I’m not suggesting you do wacky things just for the sake of it. I still want you to make good decisions, sound decisions. But focus on the likelihood of your decision working, and what the payoff may be. Don’t get tripped up on what the regret will feel like if you’re wrong. That’s not how successful people think.
Mistake 5: Not updating your queue during the draft
I generally don’t touch the preset rankings in any draft applet, because I want to know what most of the league is looking at. But that doesn’t mean I rest back in my chair and scroll through emails between picks.
I’m constantly working on some kind of list, be it an off-applet list I’m maintaining, or adding and arranging players in my online draft queue.
Reasons to stay active during the draft
A tidily-arranged queue will be your best friend if you get bumped offline mid-draft — and will spare you a possible-disastrous autopick.
It’s a good way to keep late-round sleepers fresh in your mind, especially with names who might be buried on the site’s preset ranks.
If you’re doing an offline draft, you can still maintain a queue — a pen and sheet of paper will do. Just keep it away from curious neighbors.
I'll also add that many of the new Yahoo Fantasy Plus features can help managers on draft day and all season long.
Mistake 6: Ignoring ADP
It’s common to hear established fantasy players zealously proclaiming their disdain for average draft position, noting how they draft to the beat of their own drummer.

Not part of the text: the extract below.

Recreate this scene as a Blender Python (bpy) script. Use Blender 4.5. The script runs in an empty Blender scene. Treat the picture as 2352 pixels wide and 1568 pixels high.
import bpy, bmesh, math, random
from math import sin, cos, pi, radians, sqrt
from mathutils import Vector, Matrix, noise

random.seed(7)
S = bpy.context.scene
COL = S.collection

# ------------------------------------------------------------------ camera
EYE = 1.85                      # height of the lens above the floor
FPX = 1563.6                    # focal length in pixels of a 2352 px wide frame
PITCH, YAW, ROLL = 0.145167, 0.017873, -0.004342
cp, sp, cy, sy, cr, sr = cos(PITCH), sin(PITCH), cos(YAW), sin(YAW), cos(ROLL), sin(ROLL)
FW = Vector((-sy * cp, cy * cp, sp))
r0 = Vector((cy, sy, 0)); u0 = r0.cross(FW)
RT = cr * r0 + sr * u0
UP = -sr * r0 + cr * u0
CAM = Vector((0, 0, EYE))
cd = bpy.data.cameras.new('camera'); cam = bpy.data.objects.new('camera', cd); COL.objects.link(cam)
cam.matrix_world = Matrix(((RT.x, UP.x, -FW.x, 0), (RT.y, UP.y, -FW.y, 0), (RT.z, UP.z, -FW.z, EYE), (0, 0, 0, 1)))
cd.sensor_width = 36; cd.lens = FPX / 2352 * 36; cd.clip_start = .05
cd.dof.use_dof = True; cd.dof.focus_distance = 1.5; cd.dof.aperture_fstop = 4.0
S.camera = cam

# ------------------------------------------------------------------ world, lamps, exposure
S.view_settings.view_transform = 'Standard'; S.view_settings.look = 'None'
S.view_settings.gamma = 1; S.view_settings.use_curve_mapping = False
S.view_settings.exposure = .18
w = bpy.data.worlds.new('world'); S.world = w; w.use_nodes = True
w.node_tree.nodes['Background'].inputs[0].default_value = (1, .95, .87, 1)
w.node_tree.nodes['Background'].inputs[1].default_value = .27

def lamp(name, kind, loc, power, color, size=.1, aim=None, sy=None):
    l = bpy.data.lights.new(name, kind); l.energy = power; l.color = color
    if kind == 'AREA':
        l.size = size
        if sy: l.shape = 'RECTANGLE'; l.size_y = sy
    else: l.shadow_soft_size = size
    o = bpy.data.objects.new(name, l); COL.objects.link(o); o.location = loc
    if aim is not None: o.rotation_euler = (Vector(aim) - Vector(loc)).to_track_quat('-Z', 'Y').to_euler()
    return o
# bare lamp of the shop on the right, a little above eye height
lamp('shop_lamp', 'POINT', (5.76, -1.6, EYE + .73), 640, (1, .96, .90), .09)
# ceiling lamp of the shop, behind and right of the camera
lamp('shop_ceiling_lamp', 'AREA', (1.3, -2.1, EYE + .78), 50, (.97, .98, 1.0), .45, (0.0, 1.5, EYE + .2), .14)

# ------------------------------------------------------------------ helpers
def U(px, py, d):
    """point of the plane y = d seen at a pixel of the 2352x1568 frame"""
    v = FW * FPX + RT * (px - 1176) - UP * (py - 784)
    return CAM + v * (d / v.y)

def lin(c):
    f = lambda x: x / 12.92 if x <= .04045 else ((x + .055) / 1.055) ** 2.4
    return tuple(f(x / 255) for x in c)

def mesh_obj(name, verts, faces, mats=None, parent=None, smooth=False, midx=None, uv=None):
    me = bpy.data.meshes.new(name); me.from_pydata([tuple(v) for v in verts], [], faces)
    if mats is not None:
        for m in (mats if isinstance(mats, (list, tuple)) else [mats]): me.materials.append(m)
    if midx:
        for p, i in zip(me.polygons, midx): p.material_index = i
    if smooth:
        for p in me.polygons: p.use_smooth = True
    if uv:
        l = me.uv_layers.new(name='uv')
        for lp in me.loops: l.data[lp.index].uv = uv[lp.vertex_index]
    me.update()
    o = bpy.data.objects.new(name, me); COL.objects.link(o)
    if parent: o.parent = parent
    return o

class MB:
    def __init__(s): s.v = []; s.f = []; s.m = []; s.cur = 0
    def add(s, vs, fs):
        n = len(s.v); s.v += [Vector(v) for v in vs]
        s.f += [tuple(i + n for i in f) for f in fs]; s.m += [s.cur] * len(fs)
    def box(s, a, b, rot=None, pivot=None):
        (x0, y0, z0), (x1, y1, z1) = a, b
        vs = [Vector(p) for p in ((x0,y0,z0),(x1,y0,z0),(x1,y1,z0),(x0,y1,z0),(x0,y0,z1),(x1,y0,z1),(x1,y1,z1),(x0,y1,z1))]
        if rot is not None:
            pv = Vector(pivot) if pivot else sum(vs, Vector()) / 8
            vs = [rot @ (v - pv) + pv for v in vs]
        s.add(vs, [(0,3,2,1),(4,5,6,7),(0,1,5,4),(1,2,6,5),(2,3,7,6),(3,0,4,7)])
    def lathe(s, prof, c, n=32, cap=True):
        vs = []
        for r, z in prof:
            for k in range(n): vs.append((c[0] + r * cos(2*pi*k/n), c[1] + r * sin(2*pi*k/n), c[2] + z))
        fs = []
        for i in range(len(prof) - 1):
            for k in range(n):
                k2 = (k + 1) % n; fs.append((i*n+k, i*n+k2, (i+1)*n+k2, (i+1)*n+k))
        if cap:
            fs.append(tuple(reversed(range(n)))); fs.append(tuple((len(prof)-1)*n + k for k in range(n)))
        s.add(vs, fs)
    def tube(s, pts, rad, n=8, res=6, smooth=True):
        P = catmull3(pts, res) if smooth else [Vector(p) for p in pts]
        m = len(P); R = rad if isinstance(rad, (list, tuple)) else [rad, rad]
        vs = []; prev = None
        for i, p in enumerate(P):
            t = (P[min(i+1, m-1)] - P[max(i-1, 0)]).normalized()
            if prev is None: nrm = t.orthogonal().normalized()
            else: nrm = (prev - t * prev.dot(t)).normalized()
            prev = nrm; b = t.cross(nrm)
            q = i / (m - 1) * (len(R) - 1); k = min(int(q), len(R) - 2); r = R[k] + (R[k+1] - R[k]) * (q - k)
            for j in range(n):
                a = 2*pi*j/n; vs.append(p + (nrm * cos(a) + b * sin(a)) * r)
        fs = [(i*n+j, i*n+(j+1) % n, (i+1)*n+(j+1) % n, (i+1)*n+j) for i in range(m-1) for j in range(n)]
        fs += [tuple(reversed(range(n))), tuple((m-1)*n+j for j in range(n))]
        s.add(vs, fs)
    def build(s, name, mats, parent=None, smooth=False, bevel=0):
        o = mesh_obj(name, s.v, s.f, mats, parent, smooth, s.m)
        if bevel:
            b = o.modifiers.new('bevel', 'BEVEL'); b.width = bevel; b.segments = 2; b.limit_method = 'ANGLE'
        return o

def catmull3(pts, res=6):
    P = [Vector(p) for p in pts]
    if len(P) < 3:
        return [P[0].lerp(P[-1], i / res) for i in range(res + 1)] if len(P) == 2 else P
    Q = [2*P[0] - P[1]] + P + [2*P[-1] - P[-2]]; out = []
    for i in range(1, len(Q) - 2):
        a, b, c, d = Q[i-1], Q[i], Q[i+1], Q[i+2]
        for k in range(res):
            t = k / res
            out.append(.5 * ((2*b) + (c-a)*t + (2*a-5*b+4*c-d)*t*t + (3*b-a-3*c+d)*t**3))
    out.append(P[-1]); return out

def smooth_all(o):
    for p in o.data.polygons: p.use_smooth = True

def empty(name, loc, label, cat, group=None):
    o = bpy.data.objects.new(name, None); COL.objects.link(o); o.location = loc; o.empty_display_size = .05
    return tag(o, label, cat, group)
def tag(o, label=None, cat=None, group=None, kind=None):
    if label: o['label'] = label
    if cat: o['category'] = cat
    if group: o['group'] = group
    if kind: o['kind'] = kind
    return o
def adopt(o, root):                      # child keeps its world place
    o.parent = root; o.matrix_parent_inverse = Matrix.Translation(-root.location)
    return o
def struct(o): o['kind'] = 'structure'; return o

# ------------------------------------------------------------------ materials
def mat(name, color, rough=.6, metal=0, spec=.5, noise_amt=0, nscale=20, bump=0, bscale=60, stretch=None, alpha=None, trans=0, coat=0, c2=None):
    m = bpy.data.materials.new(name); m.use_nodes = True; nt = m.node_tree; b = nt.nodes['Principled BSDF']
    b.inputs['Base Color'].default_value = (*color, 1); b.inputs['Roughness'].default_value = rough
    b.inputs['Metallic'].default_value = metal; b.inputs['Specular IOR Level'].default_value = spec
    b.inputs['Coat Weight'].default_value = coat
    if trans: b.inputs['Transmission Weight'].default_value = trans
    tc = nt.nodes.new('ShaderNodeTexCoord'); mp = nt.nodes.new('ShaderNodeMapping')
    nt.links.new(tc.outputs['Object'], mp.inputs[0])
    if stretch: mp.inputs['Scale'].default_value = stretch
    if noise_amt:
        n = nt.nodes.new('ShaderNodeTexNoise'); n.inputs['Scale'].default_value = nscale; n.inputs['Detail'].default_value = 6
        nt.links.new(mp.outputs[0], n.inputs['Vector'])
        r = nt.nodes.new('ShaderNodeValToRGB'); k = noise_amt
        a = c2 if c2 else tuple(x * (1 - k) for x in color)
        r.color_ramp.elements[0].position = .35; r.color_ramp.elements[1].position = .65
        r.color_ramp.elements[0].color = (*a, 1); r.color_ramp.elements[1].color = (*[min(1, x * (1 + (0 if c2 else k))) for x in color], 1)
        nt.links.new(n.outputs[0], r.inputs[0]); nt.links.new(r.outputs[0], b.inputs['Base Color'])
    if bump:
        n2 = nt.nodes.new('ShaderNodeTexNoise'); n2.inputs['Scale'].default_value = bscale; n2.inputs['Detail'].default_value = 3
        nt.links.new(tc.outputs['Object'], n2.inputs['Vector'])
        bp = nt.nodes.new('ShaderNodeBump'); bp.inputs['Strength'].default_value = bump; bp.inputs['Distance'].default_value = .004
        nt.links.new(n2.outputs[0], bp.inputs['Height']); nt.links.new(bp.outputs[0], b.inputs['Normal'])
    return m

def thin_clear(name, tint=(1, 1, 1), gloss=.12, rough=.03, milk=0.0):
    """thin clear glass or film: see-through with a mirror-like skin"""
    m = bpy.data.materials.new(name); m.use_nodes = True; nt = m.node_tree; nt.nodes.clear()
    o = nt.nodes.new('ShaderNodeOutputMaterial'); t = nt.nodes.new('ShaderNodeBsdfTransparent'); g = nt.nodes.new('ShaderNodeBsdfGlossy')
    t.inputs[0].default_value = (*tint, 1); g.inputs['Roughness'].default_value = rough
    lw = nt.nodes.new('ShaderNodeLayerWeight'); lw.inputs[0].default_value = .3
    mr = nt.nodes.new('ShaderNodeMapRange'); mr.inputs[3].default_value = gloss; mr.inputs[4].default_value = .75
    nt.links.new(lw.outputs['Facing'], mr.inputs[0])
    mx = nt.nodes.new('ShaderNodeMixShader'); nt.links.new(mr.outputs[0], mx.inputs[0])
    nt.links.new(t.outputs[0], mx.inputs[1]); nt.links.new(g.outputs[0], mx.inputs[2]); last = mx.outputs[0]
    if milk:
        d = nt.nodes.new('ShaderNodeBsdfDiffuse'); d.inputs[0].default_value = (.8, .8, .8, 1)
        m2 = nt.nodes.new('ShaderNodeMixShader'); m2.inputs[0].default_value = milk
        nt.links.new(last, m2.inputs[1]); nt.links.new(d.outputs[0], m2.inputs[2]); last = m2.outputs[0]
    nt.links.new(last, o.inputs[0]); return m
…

And hey, I get it, at some point, you have to go get the players you believe in. But you at least want to have a general idea of where those players might come off the board in a typical draft.
How to use ADP to your advantage
When I examine ADP, I like to focus on the trending market, how rooms have been drafting in the past week or so — something you can track on Yahoo. Deeper-rooted ADP is going to be more buggy and less useful.
At the end of the day, you want to undercut the market slightly on the later-round picks you covet, not blow the market out of the water. Don’t take your hidden gem in the sixth round when context clues make it clear you could have waited until the 10th round or later.